El miércoles 2 de setiembre de 2015, 54 años después, con una bala en la cabeza se suicidó el general retirado Pedro Barneix. Fue instantes después de que la Policía lo notificara de su procesamiento con prisión y por el homicidio de Aldo Perrini el 3 de marzo de 1974. Barneix estaba junto a su hijo, que fue quien atendió a la Policía.

Según la crónica de La Diaria, a Perrini lo fueron a buscar a su heladería en Carmelo el 26 de febrero de 1974 en el marco de un operativo de las Fuerzas Conjuntas. Chiquito, como le decían, estaba junto a su hijo, que entonces tenía seis años.

La noticia del suicidio del militar, que en el 74 revistaba en el Batallón de Infantería Nº 4 en Colonia del Sacramento, donde estuvo detenido y fue torturado Perrini, no fue la principal en la portada de los diarios ni la apertura de los informativos. Sin embargo me llamó la atención. Es el segundo oficial del Ejército que prefiere suicidarse antes de acatar un fallo de la Justicia.

Mi primera sensación tras escuchar la noticia fue de pena por el suicidio de una persona.
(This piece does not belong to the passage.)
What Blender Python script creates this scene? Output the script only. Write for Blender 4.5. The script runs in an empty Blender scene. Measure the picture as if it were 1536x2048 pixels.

Dolor por el desprecio a la propia vida y por la evidencia de un pasado mal resuelto que hace al presente arrastrar cadenas pesadas e incómodas. Luego leí la resolución de la jueza.

“Los hombres eran golpeados y las mujeres eran reiteradamente sometidas a tratos degradantes por personal del Batallón, tales como obligarlas a permanecer en pie desnudas, manosearlas, tocarles la zona genital y apretarles los pezones, llegando incluso a la violación”.

Sigo citando a la jueza: “en esas circunstancias, Perrini aún atado y con los ojos vendados, pretendía intervenir para que los militares no abusaran de las jóvenes, profiriendo insultos hacia ellos, ante lo cual recibía insultos y mayores apremios físicos de parte de los captores (…) Esa actitud parecía molestar a los militares, quienes se ensañaban especialmente con él”.

En sus descargos ante la jueza, el general retirado, que entonces era Teniente 1º, había admitido “trato riguroso” con los detenidos pero siempre negó “el maltrato”.

Luego de tanto dolor y tanta sangre derramada solo queda espacio para una pregunta: ¿Qué nos legó tanta violencia? ¿Quién ganó? La respuesta es obvia: Nada ni nadie.

A medida que avanzaba en la lectura de la noticia y del fallo de la jueza, la pena por el suicido del militar se transformó en ira ante el homicidio de Perrini y luego en impotencia por carecer de una fórmula para lograr la reconciliación necesaria y definitiva del pueblo uruguayo.

Mientras tanto –de no mediar compasión, perdón y grandeza espiritual– la bala seguirá impávida su trayectoria, dándole la entera razón al Che Guevara.